- **PROBLEM TO SOLVE**: Your task is to quote the listing below exactly, beginning with its first line and ending on the line bearing "from mathutils import Vector, Matrix".

- **DATA PROVIDED**:
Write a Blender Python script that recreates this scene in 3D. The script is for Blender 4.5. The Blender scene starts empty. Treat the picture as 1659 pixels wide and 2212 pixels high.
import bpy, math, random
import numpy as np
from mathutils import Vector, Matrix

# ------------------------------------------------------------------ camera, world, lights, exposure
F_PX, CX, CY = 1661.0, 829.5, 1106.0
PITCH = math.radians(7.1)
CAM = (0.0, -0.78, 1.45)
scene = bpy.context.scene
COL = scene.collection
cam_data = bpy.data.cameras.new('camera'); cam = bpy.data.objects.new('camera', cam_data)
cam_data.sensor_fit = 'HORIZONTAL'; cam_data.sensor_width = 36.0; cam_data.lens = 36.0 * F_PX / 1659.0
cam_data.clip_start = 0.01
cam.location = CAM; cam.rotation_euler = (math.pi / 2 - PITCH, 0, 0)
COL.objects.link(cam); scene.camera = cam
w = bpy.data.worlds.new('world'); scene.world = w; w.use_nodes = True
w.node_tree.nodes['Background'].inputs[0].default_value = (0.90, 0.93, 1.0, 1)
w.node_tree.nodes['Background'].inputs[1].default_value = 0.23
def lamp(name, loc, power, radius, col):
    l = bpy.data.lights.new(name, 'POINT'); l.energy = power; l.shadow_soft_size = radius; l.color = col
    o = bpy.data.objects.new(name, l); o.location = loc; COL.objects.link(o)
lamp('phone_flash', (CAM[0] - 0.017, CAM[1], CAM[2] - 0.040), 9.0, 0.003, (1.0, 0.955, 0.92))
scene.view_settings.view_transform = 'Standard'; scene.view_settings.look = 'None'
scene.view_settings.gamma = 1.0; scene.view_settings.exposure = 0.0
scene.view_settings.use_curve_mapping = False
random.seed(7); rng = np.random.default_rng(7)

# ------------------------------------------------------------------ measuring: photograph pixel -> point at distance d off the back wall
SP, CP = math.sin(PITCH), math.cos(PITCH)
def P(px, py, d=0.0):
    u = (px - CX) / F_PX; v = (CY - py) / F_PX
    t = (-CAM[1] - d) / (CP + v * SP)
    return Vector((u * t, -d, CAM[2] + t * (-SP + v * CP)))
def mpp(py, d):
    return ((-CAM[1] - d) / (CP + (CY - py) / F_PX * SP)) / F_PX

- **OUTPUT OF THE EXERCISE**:
Write a Blender Python script that recreates this scene in 3D. The script is for Blender 4.5. The Blender scene starts empty. Treat the picture as 1659 pixels wide and 2212 pixels high.
import bpy, math, random
import numpy as np
from mathutils import Vector, Matrix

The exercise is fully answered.